GEREKÇE : Dava, … marka kararı iptali, hükümsüzlük istemine ilişkindir.
İnceleme, 6100 sayılı HMK’nın 355. madde hükmü uyarınca istinaf dilekçesinde belirtilen sebeplerle sınırlı olarak ve kamu düzenine aykırı hususların olup olmadığı gözetilerek yapılmıştır.
Dosya kapsamı, mevcut delil durumu ve ileri sürülen istinaf sebepleri dikkate alındığında mahkemenin vakıa ve hukuki değerlendirmesinde usul ve esas yönünden yasaya aykırılık bulunmadığı, davacı Şirkete ait itiraza mesnet markalardan … sayılı “…” ibareli markanın, dosyadaki delillere göre kullanımının ispatının sağlanamadığı, davacı Şirketin itirazına mesnet diğer markası olan … sayılı “…” ibareli markasının kapsamındaki malların, dava konusu başvuru olan …sayılı “… …” ibareli markanın kapsamındaki mallar ile aynı/benzer olmadığı, diğer yandan marka işaretleri bakımından da benzerlik bulunmadığı, dava konusu başvuru kapsamı ile davacının itirazına mesnet diğer bir markası olan…. sayılı “…” ibareli markasının kapsamında yer alan 06. sınıf mallar ile aynı / aynı tür, 35. ve 40. Sınıf hizmetler ile de benzer / ilişkili olmasına rağmen markalar arasında işaret benzerliğinin bulunmadığı, 6769 sayılı SMK’nın 6/1. maddesinin uygulanması için gereken şartların oluşmadığı, davacıya ait markaların tanınmış olduğunun ispatlanamadığı, dosya kapsamında 6769 sayılı SMK’nın 6/3. maddesinin uygulanması için gerekli şartların oluşmadığı, dava konusu başvurunun kötü niyetli olarak yapıldığı iddialarının ispatlanamadığı anlaşılmakla, davacı vekilinin istinaf başvurusunun esas yönünden reddine dair hüküm kurmak gerekmiştir.

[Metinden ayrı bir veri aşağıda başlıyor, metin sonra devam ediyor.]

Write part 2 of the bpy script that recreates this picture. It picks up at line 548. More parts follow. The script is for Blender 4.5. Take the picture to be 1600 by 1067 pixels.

HÜKÜM : Gerekçesi yukarıda belirtildiği üzere;
1-Davacı vekilinin istinaf başvurusunun HMK’nın 353/1-b.1 maddesi gereğince ESASTAN REDDİNE,
2-Alınması gereken 59,30 TL maktu istinaf karar ve ilam harcından, davacı tarafça istinaf başvurusunda yatırılan 44,40 TL istinaf karar ve ilam harcının mahsubu ile bakiye 14,90 TL’nin davacıdan tahsili ile hazineye irat kaydına,
3-İstinaf aşamasında davacı tarafından yapılan yargılama giderlerinin davacı üzerinde bırakılmasına,
4-İstinaf aşamasında duruşma açılmadığından taraflar lehine vekalet ücreti takdirine yer olmadığına,
Dosya üzerinde yapılan inceleme sonucunda oybirliği ile 07/10/2021 tarihinde HMK 361. maddesi uyarınca kararın tebliğinden itibaren iki hafta içerisinde Yargıtay temyiz yolu açık olmak üzere karar verildi.

GEREKÇELİ KARARIN YAZILDIĞI TARİH : 20/10/2021

Bu belge 5070 sayılı Yasa hükümlerine göre elektronik olarak imzalanmıştır.